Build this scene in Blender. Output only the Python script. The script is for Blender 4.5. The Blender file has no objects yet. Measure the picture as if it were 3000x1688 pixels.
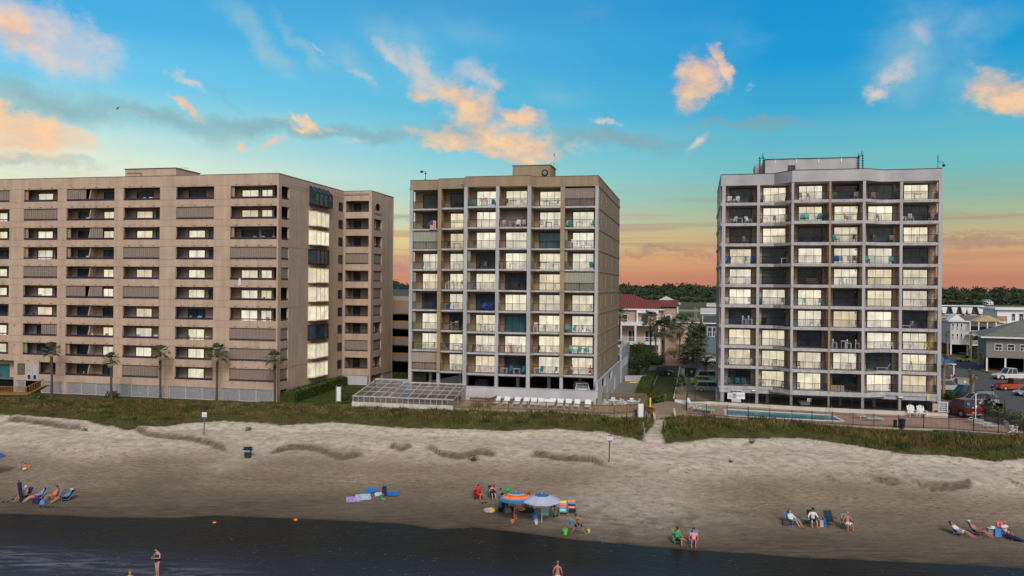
import bpy, math, random
from mathutils import Vector, Matrix, noise
random.seed(11)
R = math.radians
SC = bpy.context.scene
COL = SC.collection

# ------------------------------------------------------------ survey of the place
# camera 14.4 m above the decks; a picture point is turned into a point on a level
# or on a wall plane with these helpers
F_, H_, S_ = 2450.0, 14.4, .009

def ab(px, py):
    u = px-1500; v = py-844
    return u+v*S_, v-u*S_+3

def G(px, py, z=0.0):
    a, b = ab(px, py); D = (H_-z)*F_/b
    return a/F_*D, D

TH = math.atan(540/2450.)

class Frame:
    def __init__(s, px, py, D):
        a, b = ab(px, py); s.o = (a/F_*D, D); s.c = math.cos(TH); s.s = math.sin(TH)
    def loc(s, X, Y):
        dx = X-s.o[0]; dy = Y-s.o[1]
        return dx*s.c-dy*s.s, dx*s.s+dy*s.c
    def world(s, u, v):
        return s.o[0]+u*s.c+v*s.s, s.o[1]-u*s.s+v*s.c
    def atz(s, px, py, z): return s.loc(*G(px, py, z))
    def atv(s, px, py, v):
        a, b = ab(px, py)
        t = (v+s.o[0]*s.s+s.o[1]*s.c)/((a/F_)*s.s+s.c)
        return s.loc(a/F_*t, t)[0], H_-b/F_*t
    def u(s, px, v): return s.atv(px, 844, v)[0]
FM = Frame(1750, 850, 107.2)
FR = Frame(2757, 850, 105.9)
FL = Frame(814, 850, 111.3)

# ------------------------------------------------------------ mesh builder
class MB:
    def __init__(s): s.v = []; s.f = []; s.m = []
    def add(s, vs, fs, mi=0):
        n = len(s.v); s.v += [tuple(p) for p in vs]
        s.f += [tuple(n+i for i in f) for f in fs]; s.m += [mi]*len(fs); return s
    def hexa(s, p, mi=0):
        return s.add(p, [(0,3,2,1),(4,5,6,7),(0,1,5,4),(1,2,6,5),(2,3,7,6),(3,0,4,7)], mi)
    def box(s, x0, x1, y0, y1, z0, z1, mi=0):
        if x0 > x1: x0, x1 = x1, x0
        if y0 > y1: y0, y1 = y1, y0
        if z0 > z1: z0, z1 = z1, z0
        return s.hexa([(x0,y0,z0),(x1,y0,z0),(x1,y1,z0),(x0,y1,z0),(x0,y0,z1),(x1,y0,z1),(x1,y1,z1),(x0,y1,z1)], mi)
    def prism(s, poly, z0, z1, mi=0):
        n = len(poly)
        a = sum(poly[i][0]*poly[(i+1)%n][1]-poly[(i+1)%n][0]*poly[i][1] for i in range(n))
        if a < 0: poly = poly[::-1]
        vs = [(x,y,z0) for x,y in poly]+[(x,y,z1) for x,y in poly]
        return s.add(vs, [tuple(range(n))[::-1], tuple(range(n,2*n))]+[(i,(i+1)%n,n+(i+1)%n,n+i) for i in range(n)], mi)
    def prof(s, poly, y0, y1, mi=0, in0=0.0, in1=None):
        # outline in x,z extruded along y
        n = len(poly)
        a = sum(poly[i][0]*poly[(i+1)%n][1]-poly[(i+1)%n][0]*poly[i][1] for i in range(n))
        if a > 0: poly = poly[::-1]
        vs = [(x,y0,z) for x,z in poly]+[(x,y1,z) for x,z in poly]
        return s.add(vs, [tuple(range(n))[::-1], tuple(range(n,2*n))]+[(i,(i+1)%n,n+(i+1)%n,n+i) for i in range(n)], mi)
    def tube(s, pts, r, n=6, mi=0, cap=True):
        pts = [Vector(p) for p in pts]
        if not isinstance(r, (list,tuple)): r = [r]*len(pts)
        vs = []
        for i, p in enumerate(pts):
            d = (pts[min(i+1,len(pts)-1)]-pts[max(i-1,0)]).normalized()
            up = Vector((0,0,1)) if abs(d.z) < .9 else Vector((1,0,0))
            a = d.cross(up).normalized(); b = d.cross(a).normalized()
            vs += [p+(a*math.cos(2*math.pi*k/n)+b*math.sin(2*math.pi*k/n))*r[i] for k in range(n)]
        fs = [(i*n+k, i*n+(k+1)%n, (i+1)*n+(k+1)%n, (i+1)*n+k) for i in range(len(pts)-1) for k in range(n)]
        if cap: fs += [tuple(range(n))[::-1], tuple(range((len(pts)-1)*n, len(pts)*n))]
        return s.add(vs, fs, mi)
    def lathe(s, prof, c=(0,0,0), n=16, mi=0):
        vs = []
        for r, z in prof:
            vs += [(c[0]+r*math.cos(2*math.pi*k/n), c[1]+r*math.sin(2*math.pi*k/n), c[2]+z) for k in range(n)]
        fs = [(i*n+k, i*n+(k+1)%n, (i+1)*n+(k+1)%n, (i+1)*n+k) for i in range(len(prof)-1) for k in range(n)]
        return s.add(vs, fs, mi)
    def ball(s, c, rr, n=8, m=5, mi=0, jit=0):
        vs = []
        for i in range(m+1):
            a = math.pi*i/m
            for k in range(n):
                b = 2*math.pi*k/n; q = 1+random.uniform(-jit, jit)
                vs.append((c[0]+rr[0]*q*math.sin(a)*math.cos(b), c[1]+rr[1]*q*math.sin(a)*math.sin(b), c[2]+rr[2]*q*math.cos(a)))
        fs = [(i*n+k, (i+1)*n+k, (i+1)*n+(k+1)%n, i*n+(k+1)%n) for i in range(m) for k in range(n)]
        return s.add(vs, fs, mi)
    def leaves(s, c, rr, n, size, mi=0, shell=.45, mats=1):
        for _ in range(n):
            d = Vector((random.gauss(0,1), random.gauss(0,1), random.gauss(0,1))).normalized()
            q = random.uniform(shell, 1)**.6
            bump = 1+.28*noise.noise(d*2.3+Vector(c)*.7)
            p = Vector((c[0]+d.x*rr[0]*q*bump, c[1]+d.y*rr[1]*q*bump, c[2]+d.z*rr[2]*q*bump))
            a = Vector((random.gauss(0,1), random.gauss(0,1), random.gauss(0,.7))).normalized()
            b = a.cross(d+Vector((.01,.3,.2))).normalized()
            z = size*random.uniform(.6, 1.3)
            s.add([p-a*z, p+b*z*.45, p+a*z, p-b*z*.45], [(0,1,2,3)], mi+random.randrange(mats))
        return s
    def build(s, name, mats, parent=None, loc=(0,0,0), rz=0, smooth=False, link=True):
        me = bpy.data.meshes.new(name); me.from_pydata(s.v, [], s.f)
        if not isinstance(mats, (list,tuple)): mats = [mats]
        for m in mats: me.materials.append(m)
        if len(mats) > 1: me.polygons.foreach_set('material_index', s.m)
        if smooth: me.polygons.foreach_set('use_smooth', [True]*len(me.polygons))
        me.update()
        o = bpy.data.objects.new(name, me); o.parent = parent
        o.location = loc; o.rotation_euler = (0,0,rz)
        if link: COL.objects.link(o)
        return o

def tag(o, label=None, cat=None, group=None, kind=None):
    if label: o['label'] = label
    if cat: o['category'] = cat
    if group: o['group'] = group
    if kind: o['kind'] = kind
    return o
def empty(name, loc, rz, label, cat, group=None):
    o = bpy.data.objects.new(name, None); COL.objects.link(o)
    o.location = loc; o.rotation_euler = (0,0,rz); o.empty_display_size = .3
    return tag(o, label, cat, group)
KIDS = {}
def copy_tree(o, parent=None):
    c = o.copy(); COL.objects.link(c); c.parent = parent
    for ch in list(o.children): copy_tree(ch, c)
    return c
def put(proto, used, loc, rz, label=None, group=None, scale=None):
    """first use moves the prototype itself, later uses copy it"""
    o = proto if not used.get(proto.name) else copy_tree(proto)
    used[proto.name] = True
    o.location = loc; o.rotation_euler = (0,0,rz)
    if scale: o.scale = scale
    if label: o['label'] = label
    if group: o['group'] = group
    return o
USED = {}

# ------------------------------------------------------------ materials
def lin(c): return tuple(((x/255)/12.92 if x/255 <= .04045 else ((x/255+.055)/1.055)**2.4) for x in c)
def mat(name, col, rough=.75, var=.12, scale=2.0, bump=0., bs=20., metal=0., spec=.3, col2=None, stretch=None, kind='noise', det=6):
    m = bpy.data.materials.new(name); m.use_nodes = True
    nt = m.node_tree; n = nt.nodes; l = nt.links; b = n['Principled BSDF']
    b.inputs['Roughness'].default_value = rough; b.inputs['Metallic'].default_value = metal
    b.inputs['Specular IOR Level'].default_value = spec
    tc = n.new('ShaderNodeTexCoord'); mp = n.new('ShaderNodeMapping'); l.new(tc.outputs['Object'], mp.inputs[0])
    if stretch: mp.inputs['Scale'].default_value = stretch
    no = n.new('ShaderNodeTexNoise'); no.inputs['Scale'].default_value = scale; no.inputs['Detail'].default_value = det
    l.new(mp.outputs[0], no.inputs['Vector'])
    mx = n.new('ShaderNodeMix'); mx.data_type = 'RGBA'
    if col2 is None:
        c1 = tuple(x*(1-var) for x in col); c2 = tuple(min(1, x*(1+var)) for x in col)
    else: c1, c2 = col, col2
    mx.inputs[6].default_value = (*c1, 1); mx.inputs[7].default_value = (*c2, 1)
    mr = n.new('ShaderNodeMapRange'); mr.inputs[1].default_value = .3; mr.inputs[2].default_value = .7
    l.new(no.outputs['Fac'], mr.inputs[0]); l.new(mr.outputs[0], mx.inputs[0])
    l.new(mx.outputs[2], b.inputs['Base Color'])
    if bump:
        n2 = n.new('ShaderNodeTexNoise'); n2.inputs['Scale'].default_value = bs; n2.inputs['Detail'].default_value = 5
        l.new(mp.outputs[0], n2.inputs['Vector'])
        bp = n.new('ShaderNodeBump'); bp.inputs['Strength'].default_value = min(1, bump); bp.inputs['Distance'].default_value = .05*max(1, bump)
        l.new(n2.outputs['Fac'], bp.inputs['Height']); l.new(bp.outputs[0], b.inputs['Normal'])
    return m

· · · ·

SET EXERCISE ->
Starting at the top of the listing above, please restate word for word each line up to and including the one that holds "FL = Frame(814, 850, 111.3)", omitting every image.

PROBLEM SOLUTION ->
Build this scene in Blender. Output only the Python script. The script is for Blender 4.5. The Blender file has no objects yet. Measure the picture as if it were 3000x1688 pixels.
import bpy, math, random
from mathutils import Vector, Matrix, noise
random.seed(11)
R = math.radians
SC = bpy.context.scene
COL = SC.collection

# ------------------------------------------------------------ survey of the place
# camera 14.4 m above the decks; a picture point is turned into a point on a level
# or on a wall plane with these helpers
F_, H_, S_ = 2450.0, 14.4, .009

def ab(px, py):
    u = px-1500; v = py-844
    return u+v*S_, v-u*S_+3

def G(px, py, z=0.0):
    a, b = ab(px, py); D = (H_-z)*F_/b
    return a/F_*D, D

TH = math.atan(540/2450.)

class Frame:
    def __init__(s, px, py, D):
        a, b = ab(px, py); s.o = (a/F_*D, D); s.c = math.cos(TH); s.s = math.sin(TH)
    def loc(s, X, Y):
        dx = X-s.o[0]; dy = Y-s.o[1]
        return dx*s.c-dy*s.s, dx*s.s+dy*s.c
    def world(s, u, v):
        return s.o[0]+u*s.c+v*s.s, s.o[1]-u*s.s+v*s.c
    def atz(s, px, py, z): return s.loc(*G(px, py, z))
    def atv(s, px, py, v):
        a, b = ab(px, py)
        t = (v+s.o[0]*s.s+s.o[1]*s.c)/((a/F_)*s.s+s.c)
        return s.loc(a/F_*t, t)[0], H_-b/F_*t
    def u(s, px, v): return s.atv(px, 844, v)[0]
FM = Frame(1750, 850, 107.2)
FR = Frame(2757, 850, 105.9)
FL = Frame(814, 850, 111.3)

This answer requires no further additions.